Yo quiero ser del equipo del Gran No. Donde se ponga una buena negación que se quite cualquier voluntad afirmativa. En el fondo, no hay nada parecido a un Gran Sí. Afirmamos, por supuesto, pero ninguna de nuestras afirmaciones constituye una decisión soberana, una constatación de que estamos vivos. La afirmación es apática e inercial. El auténtico conocimiento aparece cuando negamos. El niño tiene muy claro que no le gusta esa comida y el adolescente que no quiere estudiar. Sabemos lo que no somos mejor que lo que somos, y a dónde no llegaremos en la vida antes que el lugar que ocuparemos. Toda experiencia depende menos de lo que hacemos que de lo que no hemos hecho. Negar, por tanto, es un acto performativo; afirmar no pasa de la mera expresión de lo evidente.
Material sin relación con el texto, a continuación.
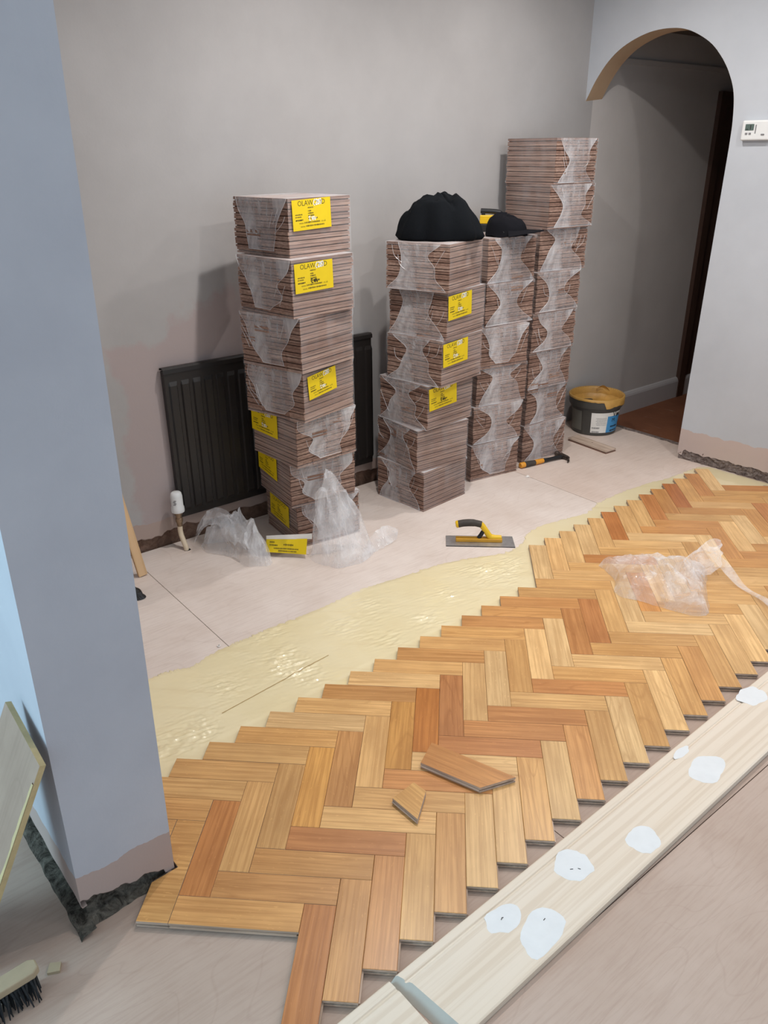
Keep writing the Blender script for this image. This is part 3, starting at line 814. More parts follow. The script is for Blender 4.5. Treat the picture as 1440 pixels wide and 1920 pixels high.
def label_lettering():
    mb = MB(); rg = random.Random(3); z = 0.0011
    add_text(mb, 'OLAWOOD', 0.0235, 0.0, 0.036, z)
    dash_line(mb, -0.018, 0.006, 0.0215, 0.0042, z, rg)
    for i, (y, w2) in enumerate(((0.011, 0.016), (0.0035, 0.022), (-0.004, 0.028), (-0.0135, 0.040))):
        if i: dash_line(mb, -0.076, -0.076 + 0.026 + 0.006 * (i % 2), y - 0.002, 0.0042, z, rg)
        dash_line(mb, -0.018, -0.018 + w2, y, 0.0046, z, rg)
    dash_line(mb, -0.076, -0.048, -0.0165, 0.0042, z, rg)
    add_text(mb, 'www.', 0.0095, -0.050, -0.0260, z); dash_line(mb, -0.037, 0.036, -0.0255, 0.0050, z, rg); add_text(mb, '.co.uk', 0.0095, 0.051, -0.0255, z)
    add_text(mb, 'www.', 0.0095, -0.044, -0.0370, z); dash_line(mb, -0.031, 0.052, -0.0365, 0.0050, z, rg)
    return mb.mesh('lettering', [M_INK], recalc=False)
ME_LET = label_lettering()
def scribble(pts_list, mat, wd=0.0016):
    mb = MB()
    for pts in pts_list:
        pts = catmull(pts, 5)
        L = []; Rr = []
        for i, p in enumerate(pts):
            a = pts[max(i - 1, 0)]; b = pts[min(i + 1, len(pts) - 1)]
            d = Vector((b[0] - a[0], b[1] - a[1])); d = d.normalized() if d.length > 1e-9 else Vector((1, 0)); nn_ = Vector((-d.y, d.x)) * wd
            L.append((p[0] + nn_.x, p[1] + nn_.y, 0.0016)); Rr.append((p[0] - nn_.x, p[1] - nn_.y, 0.0016))
        mb.grid([L, Rr])
    return mb.mesh('marker_writing', [mat], recalc=False)
NUM = [[(0.017, 0.047), (0.011, 0.040), (0.010, 0.032), (0.014, 0.026)], [(0.019, 0.042), (0.025, 0.046), (0.027, 0.040), (0.019, 0.029), (0.029, 0.030)], [(0.036, 0.046), (0.031, 0.042), (0.038, 0.036), (0.034, 0.029), (0.030, 0.034), (0.038, 0.043), (0.036, 0.046)], [(0.041, 0.048), (0.045, 0.040), (0.042, 0.028)]]
NUM2 = [[(-0.018, -0.010), (-0.010, -0.006), (-0.014, -0.018), (-0.006, -0.020)], [(-0.004, -0.008), (0.002, -0.020), (0.006, -0.008), (-0.003, -0.014), (0.008, -0.014)], [(0.010, -0.007), (0.011, -0.020), (0.018, -0.010)]]
ME_NUMW = scribble(NUM, M_MARKER); ME_NUM2W = scribble(NUM2, M_MARKER, 0.0013); ME_NUM2B = scribble(NUM2, M_BLACKMARK, 0.0014)
def sticker_mesh(curl=0.0):
    mb = MB(); rows = []
    for j in range(9):
        y = -LHT / 2 + LHT * j / 8
        r = []
        for i in range(15):
            x = -LWD / 2 + LWD * i / 14
            dz = 0.0004 + curl * max(0, (-(x + y * 0.9) - 0.105)) * 1.2
            r.append((x, y, 0.0006 + dz))
        rows.append(r)
    mb.grid(rows)
    # border and thickness
    return mb.mesh('label', [M_YELLOW], recalc=False)
ME_STK = sticker_mesh(0.0)

def film_mesh(hh, style, seed):
    """shrink film round a pack: sleeve over top and long sides, gathered tongue on the open end"""
    rg = random.Random(seed); mb = MB(); o = 0.0018
    x0, x1, y0, y1 = -0.146 - o, 0.146 + o, -0.147 - o, 0.147 + o; zt = hh - 0.0006 + 0.0
    nn = 10
    for (ys, sg) in ((y0, -1), (y1, 1)):
        rows = []
        for j in range(nn + 1):
            z = 0.001 + (zt - 0.001) * j / nn
            rows.append([(x0 + (x1 - x0) * i / 14, ys + sg * 0.0014 * (0.5 + nz(i * 0.6 + seed, j * 0.8, ys * 9)), z) for i in range(15)])
        mb.grid(rows, 0)
    mb.grid([[(x0 + (x1 - x0) * i / 8, y0 + (y1 - y0) * j / 8, zt + 0.0002) for i in range(9)] for j in range(9)], 3)
    # open ends: a band along the edges and the gathered tongue
    for xs, sg in ((x0, -1), (x1, 1)):
        hw = y1
        # edge band
        base = {'shield': [0.30, 0.52, 0.62, 0.78, 0.97], 'bell': [0.93, 0.66, 0.45, 0.36, 0.72], 'waist': [0.88, 0.55, 0.42, 0.58, 0.95]}[style]
        zlo = {'shield': 0.10, 'bell': 0.01, 'waist': 0.03}[style]
        def side_():
            c_ = [min(0.98, max(0.18, v_ + rg.uniform(-0.16, 0.16))) for v_ in base]
            return catmull([(c_[k_], k_ / 4) for k_ in range(5)], 5)
        le, ri = side_(), side_()
        pr = [((le[k_][0] + ri[k_][0]) / 2 * hw, zt * (zlo + (0.995 - zlo) * k_ / (len(le) - 1))) for k_ in range(len(le))]
        offl = rg.uniform(-0.14, 0.14) * hw
        rows = []; el = []; er = []
        for j, (wv, zz) in enumerate(pr):
            sk = offl * math.sin(PI * j / (len(pr) - 1))
            a = -le[j][0] * hw + sk * 0.4; b = ri[j][0] * hw + sk * 0.4
            a = max(a, -hw); b = min(b, hw)
            row = []
            for i in range(13):
                y = a + (b - a) * i / 12
                row.append((xs + sg * (0.0012 + 0.0022 * abs(nz(y * 40 + seed, zz * 50, seed * 1.3)) ), y, zz))
            rows.append(row); el.append((xs + sg * 0.003, a, zz)); er.append((xs + sg * 0.003, b, zz))
        mb.grid(rows, 1)
        for edge in (el, er):
            mb.tube(edge, 0.0008, 5, 2)
        mb.tube(catmull([rows[0][i] for i in range(0, 13, 2)], 3), 0.0010, 5, 2)
        # clear film left over the rest of the end, pulled in by the shrinking
        mb.grid([[(xs, y0 + (y1 - y0) * i / 8, z) for i in range(9)] for z in (0.001, zt * 0.06)], 0)
        mb.grid([[(xs, y0 + (y1 - y0) * i / 8, z) for i in range(9)] for z in (zt * 0.93, zt)], 0)
        # loose strings of stretched film
        for q in range(3):
            ya = rg.choice((-1, 1)) * rg.uniform(0.5, 0.95) * hw; za = rg.uniform(0.55, 0.95) * zt
            pts = [(xs + sg * 0.004, ya, za), (xs + sg * 0.005, ya * 0.9, za - 0.03 * rg.uniform(0.5, 1.5)), (xs + sg * 0.004, ya * rg.uniform(0.55, 0.75), za - rg.uniform(0.05, 0.09))]
            pts = [(p[0], p[1], max(p[2], 0.004)) for p in pts]
            mb.tube(catmull(pts, 5), 0.0008, 4, 2)
    return mb.mesh('shrink_film', [M_FILM, M_HAZE, M_RIM, M_TOPFILM], recalc=False)

ordn = ['bottom', 'second', 'third', 'fourth', 'fifth', 'sixth', 'seventh', 'eighth']
names = {'A': 'leftmost stack', 'B': 'stack under black jacket', 'C': 'stack under black cap', 'D': 'tallest stack'}
rgp = random.Random(21)
def add_label(pk, face, along, top, hh, mark, tilt=0.0, scale=1.0):
    """face 'front' is the -Y side, 'back' the +Y side; along = distance of label start from the corner"""
    off = 0.1515
    zc = hh - top - LHT * scale / 2
    if face == 'front':
        loc = (-S / 2 + along + LWD * scale / 2, -off, zc); rot = (PI / 2, tilt, 0)
    else:
        loc = (S / 2 - along - LWD * scale / 2, off, zc); rot = (PI / 2, tilt, PI)
    lb = inst('label', ME_STK, pk, loc, rot); lb['label'] = 'yellow printed label'
    lb.scale = (scale, scale, 1)
    inst('lettering', ME_LET, lb)
    if mark in ('w', 'b'):
        inst('marker_writing', ME_NUMW, lb)
        inst('marker_writing', ME_NUM2W if mark == 'w' else ME_NUM2B, lb)
    return lb
for st in 'ABCD':
    n = len(PACKS[st])
    for i, (x, y, th, z, hh) in enumerate(PACKS[st]):
        endright = (st == 'A' and i < 3) or st in 'CD'
        rz = math.radians(th + (90 if endright else 0))
        pk = empty('parquet_pack', (x, y, z), rz)
        pos = 'topmost' if i == n - 1 else ('bottom' if i == 0 else ordn[i] + ' from the bottom')
        extra = ''
        if (st, i) in (('A', 1), ('A', 2), ('A', 3), ('A', 5), ('A', 6), ('B', 2), ('B', 3), ('B', 4)): extra = ' with yellow label'
        tag(pk, 'film-wrapped oak block pack' + extra + ', ' + pos + ' in ' + names[st], 'pack', 'wrapped packs of parquet blocks')
        lh = hh / NL
        me = min(ME_PB, key=lambda m_: abs(max(v.co.z for v in m_.vertices) / 0.97 - lh))
        sc = lh / (max(v.co.z for v in me.vertices) / 0.97)
        for l in range(NL):
            jx = rgp.uniform(-0.0025, 0.0025); jy = rgp.uniform(-0.0012, 0.0012)
            flip = rgp.random() < 0.4
            for c in range(4):
                b = inst('parquet_block', me, pk, (jx + rgp.uniform(-0.0022, 0.0022), (c - 1.5) * PBW * 0.995 + jy, l * lh + 0.0002))
                b.scale = (1, 1, sc * 0.985)
                if flip: b.rotation_euler = (PI, 0, 0); b.location.z += lh * 0.955
        style = {'A': 'shield', 'B': 'bell', 'C': 'shield', 'D': 'waist'}[st]
        if st in 'CD' and i % 3 == 1: style = 'waist'
        if st in 'CD' and i % 3 == 2: style = 'bell'
        fm = film_mesh(hh, style, 10 * (ord(st) - 60) + i)
        inst('shrink_film', fm, pk)
        if st == 'A':
            if i == 6: add_label(pk, 'front', 0.018, 0.004, hh, 'w', -0.03)
            if i == 5: add_label(pk, 'front', 0.012, 0.012, hh, 'b', -0.02)
            if i == 3: add_label(pk, 'front', 0.024, 0.015, hh, 'w', -0.08, 0.90)
            if i == 2: add_label(pk, 'back', 0.004, 0.004, hh, 'w', 0.02)
            if i == 1: add_label(pk, 'back', 0.006, 0.006, hh, 'n', 0.05)
            if i == 0: add_label(pk, 'back', 0.05, 0.03, hh, 'n', 0.05)
        if st == 'B':
            if i == 4: add_label(pk, 'front', 0.004, 0.012, hh, 'w', -0.03)
            if i == 3: add_label(pk, 'front', 0.006, 0.012, hh, 'w', -0.03)
            if i == 2: add_label(pk, 'front', 0.006, 0.008, hh, 'b', -0.05)

# ================================================================== RADIATOR
rad = empty('radiator', W(0.03, 0.0)); tag(rad, 'black ribbed panel radiator on the back wall behind the pack stacks', 'radiator')
R0 = rad.location
s0, s1, zl, zh = 0.030, 1.035, 0.118, 0.735
def rw(s, z, o): return W(s, z, o) - R0
mb = MB(); cols = []
s = s0
pitch = 0.0502
while s < s1 - 1e-6:
    for (f, o) in ((0.0, 0.0), (0.26, 0.0), (0.36, 0.007), (0.90, 0.007)):
        cols.append((min(s + f * pitch, s1), o))
    s += pitch
cols.append((s1, 0.0))
zp = [(zl, 0.040, 0.0), (zl + 0.004, 0.047, 0.0), (zl + 0.030, 0.048, 0.0), (zl + 0.044, 0.048, 1.0), (zh - 0.060, 0.048, 1.0), (zh - 0.044, 0.048, 0.0), (zh - 0.004, 0.048, 0.0), (zh, 0.044, 0.0), (zh, 0.020, 0.0), (zl, 0.020, 0.0), (zl, 0.040, 0.0)]
mb.grid([[rw(s, z, o + ro * k) for (z, o, k) in zp] for (s, ro) in cols])
mb.face([rw(s0, z, o) for (z, o, k) in zp[:-1]]); mb.face([rw(s1, z, o) for (z, o, k) in zp[:-1]])
mb.build('front_panel', M_RAD, rad)
mb = MB()
mb.grid([[rw(s_, zh + 0.001, 0.018), rw(s_, zh + 0.010, 0.020), rw(s_, zh + 0.012, 0.044), rw(s_, zh + 0.006, 0.052), rw(s_, zh - 0.010, 0.053), rw(s_, zh - 0.010, 0.049)] for s_ in (s0 - 0.004, s1 + 0.004)])
mb.build('top_rail', M_RAD, rad)
for s_ in (s0 + 0.15, s1 - 0.15):
    mb = MB(); mb.obox(rw(s_, 0.45, 0.0165), WD, WN, (0, 0, 1), 0.015, 0.0035, 0.20); mb.build('wall_bracket', M_RAD, rad)
vb = rw(0.006, 0.0, 0.052)
tv = Vector((-0.383, 1.318, 0)) - R0
mb = MB(); mb.lathe([(0.0, 0.165), (0.026, 0.165), (0.027, 0.170), (0.0265, 0.185), (0.024, 0.190), (0.024, 0.232), (0.021, 0.247), (0.016, 0.251), (0.0, 0.252)], tv, 28, cap=False)
kn = mb.build('valve_knob', M_WHITEP, rad, auto=40)
for k in range(4):
    mb = MB(); a = math.radians(-95 + 0)
    mb.obox(tv + Vector((0.0248 * math.cos(a) + 0.003 * (k % 2), 0.0248 * math.sin(a), 0.212 + 0.006 * (k - 1.5))), (1, 0, 0), (0, 1, 0), (0, 0, 1), 0.005, 0.0008, 0.0014); mb.build('dial_mark', M_BTN, kn)
mb = MB()
mb.lathe([(0.0, 0.100), (0.011, 0.100), (0.012, 0.118), (0.015, 0.120), (0.015, 0.135), (0.012, 0.138), (0.013, 0.150), (0.017, 0.152), (0.017, 0.1648), (0.0, 0.1648)], tv, 16, cap=False)
mb.tube([tv + Vector((0, 0, 0.140)), tv * 0.4 + rw(0.03, 0.140, 0.034) * 0.6 * 1.0 + Vector((0, 0, 0.140 * 0.4)), rw(0.034, 0.140, 0.034)], 0.011, 10)
mb.build('valve_body', M_BRASS, rad, auto=40)
mb = MB(); mb.tube(catmull([tv + Vector((0, 0, 0.102)), tv + Vector((0.0, -0.002, 0.07)), tv + Vector((0.012, -0.012, 0.035)), tv + Vector((0.022, -0.020, 0.012)), tv + Vector((0.022, -0.021, 0.0008))], 5), 0.0105, 12)
mb.build('feed_pipe', M_PIPE, rad, auto=50)
mb = MB(); mb.prism([(0.0125 * math.cos(a) + tv.x + 0.024 + 0.004 * math.cos(a * 2), 0.0135 * math.sin(a) + tv.y - 0.019) for a in [2 * PI * k / 12 for k in range(12)]], 0.0002, 0.0009)
mb.build('pipe_hole', M_DARKHOLE, rad)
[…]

Por si fuera poco, el Gran No es una constante en la historia del ser humano y el tesoro más hermoso que guarda la memoria de las religiones. En un momento de su meditación, el príncipe Siddhartha entiende que nada existe, ni siquiera él mismo. Cuando se convierte en Buda, intenta enseñar este descubrimiento en la difícil doctrina del anatta: la negación del yo, de la identidad permanente. Todo cuanto eres, todo cuanto percibes es un espejismo de tu conciencia. Un siglo antes, Lao-Tse ha descubierto algo parecido. Para él, el Tao es el abismo y la divinidad, el vacío. Nuestra era tampoco es ajena a esa negación. Los gnósticos valentinianos aseguran que a Dios se le debe definir mediante negaciones porque no es nada del mundo que conocemos. Por su parte, San Juan de la Cruz únicamente acierta a balbucear la presencia del Amado, imposible de describir con palabras; ¿acaso no es su «noche oscura» la ausencia de la afirmación y del lenguaje?
En la vida ordinaria, el Gran No no solo es asertivo (no estoy de acuerdo, no quiero, no me gusta) sino que va más allá de cualquier negación que articulamos. El Gran No nos salva de la vida que nunca elegimos, derriba los vínculos y los apegos, y nos confiere una bella independencia. El Gran No propicia que nos distingamos del mundo, que lo habitemos sin formar parte de él. Pero, a cambio, requiere que pronunciemos la negación más grande de todas, aquella que, en esta época de desenfrenado egotismo, hace tan difícil que entremos en su equipo: no soy nadie.